Menzogne si mescolano a inesattezze e invenzioni, così come fa l’attivista “pro-human-rights” Yeonmi Park, la cui versione sulla fuga da Hyesan (sua cittadina natale) è cambiata già svariate volte e la cui veridicità è venuta già ampiamente meno.

Kwang-Son Han, in ogni caso, ha mostrato a tutti, nuovamente, che il dilettantismo nei paesi socialisti (e la Corea del Nord lo è, con tanti saluti a Razzi e ai prezzolati giornal[isti]ai che lo intervistano per i cosiddetti ‘pezzi di colore’ a riguardo) non è sintomo di inferiorità nei confronti del calcio occidentale e del calcio moderno.
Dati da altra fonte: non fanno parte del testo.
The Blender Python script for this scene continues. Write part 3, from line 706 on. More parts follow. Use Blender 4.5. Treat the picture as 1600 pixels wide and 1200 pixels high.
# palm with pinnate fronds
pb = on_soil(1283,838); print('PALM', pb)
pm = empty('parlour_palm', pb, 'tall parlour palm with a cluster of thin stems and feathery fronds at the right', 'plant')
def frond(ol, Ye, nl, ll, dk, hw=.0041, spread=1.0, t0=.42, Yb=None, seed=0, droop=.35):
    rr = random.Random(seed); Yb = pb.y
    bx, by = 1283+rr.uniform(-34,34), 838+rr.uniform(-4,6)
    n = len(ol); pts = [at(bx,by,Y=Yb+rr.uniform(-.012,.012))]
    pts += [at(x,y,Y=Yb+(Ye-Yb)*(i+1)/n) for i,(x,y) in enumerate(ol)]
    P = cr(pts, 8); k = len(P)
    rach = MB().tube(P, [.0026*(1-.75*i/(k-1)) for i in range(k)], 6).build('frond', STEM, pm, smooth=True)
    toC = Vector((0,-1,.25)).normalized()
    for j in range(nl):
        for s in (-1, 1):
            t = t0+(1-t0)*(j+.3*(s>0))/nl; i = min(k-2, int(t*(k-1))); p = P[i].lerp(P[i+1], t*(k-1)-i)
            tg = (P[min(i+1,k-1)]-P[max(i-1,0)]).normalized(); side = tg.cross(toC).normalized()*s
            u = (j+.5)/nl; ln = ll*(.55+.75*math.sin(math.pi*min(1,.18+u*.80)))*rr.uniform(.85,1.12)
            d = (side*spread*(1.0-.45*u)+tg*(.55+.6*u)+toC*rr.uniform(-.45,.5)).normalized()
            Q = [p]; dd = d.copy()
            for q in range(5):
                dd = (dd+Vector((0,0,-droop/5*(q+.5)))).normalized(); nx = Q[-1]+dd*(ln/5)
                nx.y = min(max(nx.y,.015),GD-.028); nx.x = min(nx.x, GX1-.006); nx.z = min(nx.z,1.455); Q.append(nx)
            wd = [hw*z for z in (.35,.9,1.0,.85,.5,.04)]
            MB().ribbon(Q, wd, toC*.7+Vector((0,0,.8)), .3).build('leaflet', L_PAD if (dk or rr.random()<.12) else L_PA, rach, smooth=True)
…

Nel 1974, infatti, una Germania Est impostata in modo eccellente a livello tattico riuscì a fermare la Germania Ovest e a vincere, addirittura, lo scontro della “Fase a Gruppi” col gol della, come si disse allora, “anonima mezz’ala”: Jürgen Sparwasser. Da lì in poi, Spari, fu un mito per chiunque. 
Chissà che non lo diventi anche Kwang-Son Han. 


Nel frattempo, il Cagliari, si gode il suo pupillo socialista.